Il n’a pas tari d’éloges à l’endroit de la plus récente recrue.

« En tant que femme des Premières Nations ayant grandi dans le nord de l’Ontario, elle a pris conscience du besoin de se dévouer pour donner une voix à ceux et celles qui ne pouvaient pas parler pour eux-mêmes », a-t-il souligné avant d’énumérer ses qualités personnelles et professionnelles.

Lui-même titulaire d’un doctorat en droit, le ministre s’est incliné devant la capacité de la juge O’Bonsawin à défendre une thèse doctorale, en 2021, tout en siégeant à temps plein comme juge à la Cour supérieure de Justice de l’Ontario.

Un banc de juges stable ?

Les séances auxquelles on a eu droit mercredi pourraient se faire rares au cours des prochaines années.

Car avec l’arrivée de la juge de 48 ans, la majorité des magistrats sont encore relativement loin de l’âge de la retraite obligatoire de 75 ans, a mentionné Wade MacLauchlan, président du Comité consultatif indépendant sur la nomination des juges de la Cour suprême du Canada.

« Compte tenu de l’âge des juges qui sont actuellement en poste, on pourrait attendre des années avant qu’une nouvelle vacance survienne », a fait remarquer l’ancien premier ministre de l’Île-du-Prince-Édouard.

Il a par ailleurs spécifié que le comité a reçu 12 candidatures et ensuite choisi de réaliser des entrevues « exhaustives » avec six « individus hautement qualifiés » pour remplacer le juge ontarien Michael Moldaver, dont le départ à la retraite a ouvert cette vacance à la Cour suprême du Canada.

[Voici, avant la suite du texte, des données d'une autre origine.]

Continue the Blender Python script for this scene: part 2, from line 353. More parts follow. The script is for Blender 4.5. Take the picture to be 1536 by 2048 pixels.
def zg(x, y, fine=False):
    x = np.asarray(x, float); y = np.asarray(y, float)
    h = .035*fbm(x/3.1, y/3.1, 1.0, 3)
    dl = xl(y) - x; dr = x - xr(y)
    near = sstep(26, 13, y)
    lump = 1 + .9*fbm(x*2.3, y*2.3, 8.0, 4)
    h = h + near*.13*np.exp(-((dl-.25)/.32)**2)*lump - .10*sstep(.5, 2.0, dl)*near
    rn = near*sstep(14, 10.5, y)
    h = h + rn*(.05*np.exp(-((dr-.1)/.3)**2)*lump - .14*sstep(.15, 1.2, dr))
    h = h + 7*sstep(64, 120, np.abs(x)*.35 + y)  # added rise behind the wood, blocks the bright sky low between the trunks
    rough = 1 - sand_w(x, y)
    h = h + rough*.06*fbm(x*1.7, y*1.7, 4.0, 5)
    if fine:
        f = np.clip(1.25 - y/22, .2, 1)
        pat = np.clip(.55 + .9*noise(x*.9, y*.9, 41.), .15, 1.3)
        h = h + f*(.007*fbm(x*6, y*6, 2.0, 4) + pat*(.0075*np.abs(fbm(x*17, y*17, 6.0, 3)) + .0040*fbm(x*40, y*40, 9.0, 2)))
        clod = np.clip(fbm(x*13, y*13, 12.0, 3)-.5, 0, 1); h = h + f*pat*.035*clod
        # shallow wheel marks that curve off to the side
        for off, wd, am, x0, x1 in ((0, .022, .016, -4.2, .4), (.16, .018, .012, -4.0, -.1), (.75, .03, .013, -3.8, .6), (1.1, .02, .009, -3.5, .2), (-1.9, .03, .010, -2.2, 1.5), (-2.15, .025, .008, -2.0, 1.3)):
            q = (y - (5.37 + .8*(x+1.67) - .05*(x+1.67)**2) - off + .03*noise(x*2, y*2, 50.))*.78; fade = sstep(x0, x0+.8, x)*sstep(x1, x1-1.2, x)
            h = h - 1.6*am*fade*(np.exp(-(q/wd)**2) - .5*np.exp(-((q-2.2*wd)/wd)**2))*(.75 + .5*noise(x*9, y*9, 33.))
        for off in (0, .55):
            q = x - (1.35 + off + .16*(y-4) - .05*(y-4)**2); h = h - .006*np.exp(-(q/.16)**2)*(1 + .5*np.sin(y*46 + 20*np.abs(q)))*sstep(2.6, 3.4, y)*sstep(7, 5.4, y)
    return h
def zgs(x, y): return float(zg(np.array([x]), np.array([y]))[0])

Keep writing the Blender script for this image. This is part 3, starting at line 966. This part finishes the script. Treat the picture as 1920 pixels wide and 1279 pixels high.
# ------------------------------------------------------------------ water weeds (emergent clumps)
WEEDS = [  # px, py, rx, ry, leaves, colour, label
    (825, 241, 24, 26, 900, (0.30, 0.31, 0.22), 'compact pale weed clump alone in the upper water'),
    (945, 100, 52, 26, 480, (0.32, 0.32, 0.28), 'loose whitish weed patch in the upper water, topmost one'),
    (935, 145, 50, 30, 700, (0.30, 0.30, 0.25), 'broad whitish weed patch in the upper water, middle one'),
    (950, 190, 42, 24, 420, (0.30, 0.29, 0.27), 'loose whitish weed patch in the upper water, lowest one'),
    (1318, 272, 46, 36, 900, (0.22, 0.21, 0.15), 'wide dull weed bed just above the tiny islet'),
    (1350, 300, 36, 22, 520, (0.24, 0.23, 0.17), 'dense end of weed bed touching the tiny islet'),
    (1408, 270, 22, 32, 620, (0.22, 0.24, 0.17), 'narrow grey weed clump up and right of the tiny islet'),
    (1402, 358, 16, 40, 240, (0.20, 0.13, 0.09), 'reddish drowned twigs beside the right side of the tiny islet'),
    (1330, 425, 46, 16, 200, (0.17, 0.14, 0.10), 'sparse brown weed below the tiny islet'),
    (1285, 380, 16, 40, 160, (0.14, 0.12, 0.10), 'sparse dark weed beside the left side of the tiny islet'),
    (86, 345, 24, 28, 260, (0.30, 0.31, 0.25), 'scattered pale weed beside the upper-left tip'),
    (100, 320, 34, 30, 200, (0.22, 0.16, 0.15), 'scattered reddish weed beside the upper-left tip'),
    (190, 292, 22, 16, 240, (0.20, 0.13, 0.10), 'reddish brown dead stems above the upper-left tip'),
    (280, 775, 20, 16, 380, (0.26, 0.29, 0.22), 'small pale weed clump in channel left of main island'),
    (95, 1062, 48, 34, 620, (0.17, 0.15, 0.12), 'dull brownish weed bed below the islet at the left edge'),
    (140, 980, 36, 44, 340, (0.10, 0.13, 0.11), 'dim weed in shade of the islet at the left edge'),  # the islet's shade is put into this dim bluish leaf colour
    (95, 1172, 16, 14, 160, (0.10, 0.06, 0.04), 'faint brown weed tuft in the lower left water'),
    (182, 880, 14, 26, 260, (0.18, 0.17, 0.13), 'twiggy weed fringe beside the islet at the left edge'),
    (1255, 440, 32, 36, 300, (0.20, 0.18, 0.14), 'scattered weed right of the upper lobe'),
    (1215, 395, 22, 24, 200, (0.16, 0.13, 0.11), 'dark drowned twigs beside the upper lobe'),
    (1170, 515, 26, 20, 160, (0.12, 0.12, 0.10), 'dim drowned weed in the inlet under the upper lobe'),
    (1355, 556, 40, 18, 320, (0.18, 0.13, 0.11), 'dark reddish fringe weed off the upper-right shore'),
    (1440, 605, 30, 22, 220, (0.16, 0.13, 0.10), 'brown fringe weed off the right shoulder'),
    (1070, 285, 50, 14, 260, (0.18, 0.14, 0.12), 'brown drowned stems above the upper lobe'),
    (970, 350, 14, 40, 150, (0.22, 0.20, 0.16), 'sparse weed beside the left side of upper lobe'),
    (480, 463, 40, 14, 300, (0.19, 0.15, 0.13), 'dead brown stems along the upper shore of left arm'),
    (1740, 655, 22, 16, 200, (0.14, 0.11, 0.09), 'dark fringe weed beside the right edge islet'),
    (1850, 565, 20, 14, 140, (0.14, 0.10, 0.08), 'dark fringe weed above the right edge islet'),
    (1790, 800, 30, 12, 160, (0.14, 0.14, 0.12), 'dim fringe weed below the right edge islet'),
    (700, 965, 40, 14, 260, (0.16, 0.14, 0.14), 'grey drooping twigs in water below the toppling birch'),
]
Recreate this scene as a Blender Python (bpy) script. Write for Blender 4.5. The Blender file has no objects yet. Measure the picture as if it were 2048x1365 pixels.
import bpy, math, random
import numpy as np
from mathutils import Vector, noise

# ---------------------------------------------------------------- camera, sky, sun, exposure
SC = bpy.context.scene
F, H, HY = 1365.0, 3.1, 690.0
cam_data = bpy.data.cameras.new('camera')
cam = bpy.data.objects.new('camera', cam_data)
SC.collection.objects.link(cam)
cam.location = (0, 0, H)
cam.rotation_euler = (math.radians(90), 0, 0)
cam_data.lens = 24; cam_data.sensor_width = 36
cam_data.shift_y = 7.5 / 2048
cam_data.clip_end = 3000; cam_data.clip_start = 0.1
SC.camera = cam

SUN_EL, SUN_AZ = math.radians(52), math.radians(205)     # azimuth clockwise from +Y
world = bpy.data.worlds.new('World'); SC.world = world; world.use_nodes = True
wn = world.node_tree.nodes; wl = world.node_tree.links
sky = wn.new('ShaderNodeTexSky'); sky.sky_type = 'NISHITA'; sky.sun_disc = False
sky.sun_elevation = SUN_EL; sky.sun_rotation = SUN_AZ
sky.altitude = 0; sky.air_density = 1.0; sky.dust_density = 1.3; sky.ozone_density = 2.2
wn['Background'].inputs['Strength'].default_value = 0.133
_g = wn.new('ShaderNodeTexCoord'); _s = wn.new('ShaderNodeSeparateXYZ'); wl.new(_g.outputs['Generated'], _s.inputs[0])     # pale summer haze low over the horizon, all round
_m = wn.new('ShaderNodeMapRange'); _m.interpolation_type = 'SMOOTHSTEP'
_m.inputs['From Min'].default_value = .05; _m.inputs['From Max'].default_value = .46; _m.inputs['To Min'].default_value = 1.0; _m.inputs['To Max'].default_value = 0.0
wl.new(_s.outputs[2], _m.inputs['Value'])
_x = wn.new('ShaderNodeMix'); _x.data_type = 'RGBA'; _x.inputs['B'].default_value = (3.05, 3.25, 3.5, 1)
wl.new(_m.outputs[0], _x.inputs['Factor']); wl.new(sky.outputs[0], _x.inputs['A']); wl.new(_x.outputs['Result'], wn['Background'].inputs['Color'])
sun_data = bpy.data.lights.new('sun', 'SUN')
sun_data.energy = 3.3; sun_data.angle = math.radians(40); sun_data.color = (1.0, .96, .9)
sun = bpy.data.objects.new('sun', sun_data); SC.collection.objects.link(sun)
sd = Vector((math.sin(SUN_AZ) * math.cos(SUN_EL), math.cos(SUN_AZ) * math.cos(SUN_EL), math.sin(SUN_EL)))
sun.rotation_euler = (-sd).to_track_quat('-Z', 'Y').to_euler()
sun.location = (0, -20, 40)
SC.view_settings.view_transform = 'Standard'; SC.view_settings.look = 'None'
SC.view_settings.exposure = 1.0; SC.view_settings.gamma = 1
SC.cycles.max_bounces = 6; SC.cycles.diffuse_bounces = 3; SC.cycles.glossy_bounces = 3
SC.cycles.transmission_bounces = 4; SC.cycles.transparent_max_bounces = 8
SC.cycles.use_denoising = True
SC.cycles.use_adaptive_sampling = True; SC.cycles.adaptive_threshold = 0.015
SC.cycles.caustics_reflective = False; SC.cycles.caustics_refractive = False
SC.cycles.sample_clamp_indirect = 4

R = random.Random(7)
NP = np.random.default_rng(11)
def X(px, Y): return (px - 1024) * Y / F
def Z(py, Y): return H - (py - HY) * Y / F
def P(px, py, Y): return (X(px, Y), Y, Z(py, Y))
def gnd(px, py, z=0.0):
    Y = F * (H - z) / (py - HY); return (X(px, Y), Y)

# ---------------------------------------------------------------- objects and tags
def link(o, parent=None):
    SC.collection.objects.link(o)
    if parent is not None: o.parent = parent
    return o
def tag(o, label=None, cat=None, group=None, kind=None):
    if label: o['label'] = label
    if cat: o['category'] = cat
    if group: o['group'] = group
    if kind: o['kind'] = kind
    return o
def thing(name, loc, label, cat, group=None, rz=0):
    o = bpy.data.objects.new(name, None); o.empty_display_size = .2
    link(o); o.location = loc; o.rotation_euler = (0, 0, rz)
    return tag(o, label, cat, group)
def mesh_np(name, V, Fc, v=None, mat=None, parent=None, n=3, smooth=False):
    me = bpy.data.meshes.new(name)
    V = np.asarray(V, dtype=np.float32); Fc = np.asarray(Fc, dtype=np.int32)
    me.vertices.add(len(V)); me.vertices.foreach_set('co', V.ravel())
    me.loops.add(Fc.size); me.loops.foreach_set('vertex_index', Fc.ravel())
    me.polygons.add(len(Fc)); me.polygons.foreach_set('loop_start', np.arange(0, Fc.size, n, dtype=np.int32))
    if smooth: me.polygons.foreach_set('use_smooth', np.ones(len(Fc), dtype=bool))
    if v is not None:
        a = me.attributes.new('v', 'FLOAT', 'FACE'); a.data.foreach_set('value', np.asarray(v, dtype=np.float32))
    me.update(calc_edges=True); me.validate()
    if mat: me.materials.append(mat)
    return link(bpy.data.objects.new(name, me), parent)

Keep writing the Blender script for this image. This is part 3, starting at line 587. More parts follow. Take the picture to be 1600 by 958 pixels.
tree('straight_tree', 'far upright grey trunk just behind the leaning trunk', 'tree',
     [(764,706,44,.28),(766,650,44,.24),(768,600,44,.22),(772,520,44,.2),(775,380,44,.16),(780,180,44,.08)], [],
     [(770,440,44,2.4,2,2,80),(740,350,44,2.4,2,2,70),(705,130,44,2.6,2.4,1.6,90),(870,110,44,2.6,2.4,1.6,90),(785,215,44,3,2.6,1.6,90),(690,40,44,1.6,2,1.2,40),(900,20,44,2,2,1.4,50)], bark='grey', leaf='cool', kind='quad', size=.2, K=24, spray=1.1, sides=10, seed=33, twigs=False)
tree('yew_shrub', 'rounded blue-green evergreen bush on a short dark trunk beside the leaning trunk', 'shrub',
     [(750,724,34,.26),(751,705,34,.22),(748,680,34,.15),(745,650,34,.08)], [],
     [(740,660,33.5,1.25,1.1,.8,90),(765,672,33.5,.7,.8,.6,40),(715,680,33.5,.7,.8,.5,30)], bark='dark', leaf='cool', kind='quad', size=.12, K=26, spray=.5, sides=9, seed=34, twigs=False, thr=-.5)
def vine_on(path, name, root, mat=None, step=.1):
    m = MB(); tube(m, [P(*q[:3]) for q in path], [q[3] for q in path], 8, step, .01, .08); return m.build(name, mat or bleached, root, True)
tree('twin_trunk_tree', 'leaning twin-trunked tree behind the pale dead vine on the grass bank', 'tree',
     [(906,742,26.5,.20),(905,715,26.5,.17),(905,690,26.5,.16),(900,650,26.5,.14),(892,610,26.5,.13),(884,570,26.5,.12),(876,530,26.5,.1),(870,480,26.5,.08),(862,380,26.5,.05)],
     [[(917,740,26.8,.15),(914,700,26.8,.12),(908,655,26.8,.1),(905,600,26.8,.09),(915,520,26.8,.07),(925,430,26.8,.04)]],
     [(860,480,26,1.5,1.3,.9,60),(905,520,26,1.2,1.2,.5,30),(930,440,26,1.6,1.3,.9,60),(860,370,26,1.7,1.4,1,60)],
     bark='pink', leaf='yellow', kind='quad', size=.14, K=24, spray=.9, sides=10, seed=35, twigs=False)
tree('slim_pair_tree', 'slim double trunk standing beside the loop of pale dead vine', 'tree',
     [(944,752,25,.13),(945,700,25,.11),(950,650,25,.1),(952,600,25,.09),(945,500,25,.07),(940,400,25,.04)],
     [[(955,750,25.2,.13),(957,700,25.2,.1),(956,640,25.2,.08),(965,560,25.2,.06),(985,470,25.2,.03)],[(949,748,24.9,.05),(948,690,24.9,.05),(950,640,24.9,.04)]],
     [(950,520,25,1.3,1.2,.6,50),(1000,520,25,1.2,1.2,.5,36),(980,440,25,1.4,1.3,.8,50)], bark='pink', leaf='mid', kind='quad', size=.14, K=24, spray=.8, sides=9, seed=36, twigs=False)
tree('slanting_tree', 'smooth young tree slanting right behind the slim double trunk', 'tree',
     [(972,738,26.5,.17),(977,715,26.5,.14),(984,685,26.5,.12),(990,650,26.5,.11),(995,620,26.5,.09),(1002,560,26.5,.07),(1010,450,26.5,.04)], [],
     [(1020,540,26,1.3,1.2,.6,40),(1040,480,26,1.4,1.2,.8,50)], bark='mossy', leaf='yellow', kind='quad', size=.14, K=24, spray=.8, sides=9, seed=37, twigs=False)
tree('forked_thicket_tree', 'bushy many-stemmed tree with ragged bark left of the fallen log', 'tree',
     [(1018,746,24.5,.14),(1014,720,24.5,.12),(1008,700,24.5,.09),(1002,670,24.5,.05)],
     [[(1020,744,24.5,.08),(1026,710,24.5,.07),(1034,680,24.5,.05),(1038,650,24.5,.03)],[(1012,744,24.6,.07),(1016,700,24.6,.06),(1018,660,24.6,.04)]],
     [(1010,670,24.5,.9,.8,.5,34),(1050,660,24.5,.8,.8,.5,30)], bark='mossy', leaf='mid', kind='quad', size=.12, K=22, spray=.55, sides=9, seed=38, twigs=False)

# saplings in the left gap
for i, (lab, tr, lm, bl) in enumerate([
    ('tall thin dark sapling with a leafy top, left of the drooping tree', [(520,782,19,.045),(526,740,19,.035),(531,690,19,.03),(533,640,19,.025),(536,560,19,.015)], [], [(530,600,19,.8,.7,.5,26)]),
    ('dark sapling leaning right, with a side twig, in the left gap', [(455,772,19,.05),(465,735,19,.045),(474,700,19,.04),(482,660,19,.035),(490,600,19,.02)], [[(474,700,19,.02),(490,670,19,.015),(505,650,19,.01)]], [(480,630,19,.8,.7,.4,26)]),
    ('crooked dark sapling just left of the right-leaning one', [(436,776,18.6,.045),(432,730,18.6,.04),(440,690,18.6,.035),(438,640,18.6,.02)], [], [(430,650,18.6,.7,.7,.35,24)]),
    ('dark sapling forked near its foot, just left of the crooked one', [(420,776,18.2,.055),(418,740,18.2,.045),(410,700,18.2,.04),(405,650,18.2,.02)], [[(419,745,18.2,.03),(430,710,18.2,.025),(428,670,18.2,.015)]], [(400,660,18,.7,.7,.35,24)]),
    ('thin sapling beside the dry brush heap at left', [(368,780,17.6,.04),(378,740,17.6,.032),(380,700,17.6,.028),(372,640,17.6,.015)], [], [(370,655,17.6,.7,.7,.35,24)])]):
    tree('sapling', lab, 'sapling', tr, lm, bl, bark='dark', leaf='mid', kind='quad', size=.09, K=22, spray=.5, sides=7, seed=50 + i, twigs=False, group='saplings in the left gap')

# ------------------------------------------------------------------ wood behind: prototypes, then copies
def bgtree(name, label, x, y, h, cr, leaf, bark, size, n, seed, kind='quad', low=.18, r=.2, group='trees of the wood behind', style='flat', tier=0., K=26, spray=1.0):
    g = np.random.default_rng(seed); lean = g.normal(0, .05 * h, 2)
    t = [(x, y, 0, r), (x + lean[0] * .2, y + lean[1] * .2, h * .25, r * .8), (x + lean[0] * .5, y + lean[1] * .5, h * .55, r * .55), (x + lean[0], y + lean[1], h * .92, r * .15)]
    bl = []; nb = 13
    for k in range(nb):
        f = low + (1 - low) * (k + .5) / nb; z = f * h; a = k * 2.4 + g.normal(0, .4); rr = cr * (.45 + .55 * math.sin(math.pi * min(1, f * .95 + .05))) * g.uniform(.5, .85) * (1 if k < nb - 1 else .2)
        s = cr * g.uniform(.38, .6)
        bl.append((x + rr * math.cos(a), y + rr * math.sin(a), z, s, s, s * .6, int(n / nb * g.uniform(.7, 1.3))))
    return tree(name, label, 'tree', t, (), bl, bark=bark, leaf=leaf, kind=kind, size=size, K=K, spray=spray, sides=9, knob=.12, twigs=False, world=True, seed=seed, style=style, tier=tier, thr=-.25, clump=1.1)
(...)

Le premier ministre Justin Trudeau en est à sa cinquième nomination à la Cour suprême du Canada — il y a neuf magistrats en tout. L’arrivée de Michelle O’Bonsawin fait en sorte que le banc de juges est désormais composé de magistrats bilingues.

Michael Moldaver, qui accrochera sa toge le 1er septembre prochain, était le dernier juge unilingue anglophone à y avoir été nommé, par l’ancien premier ministre Stephen Harper.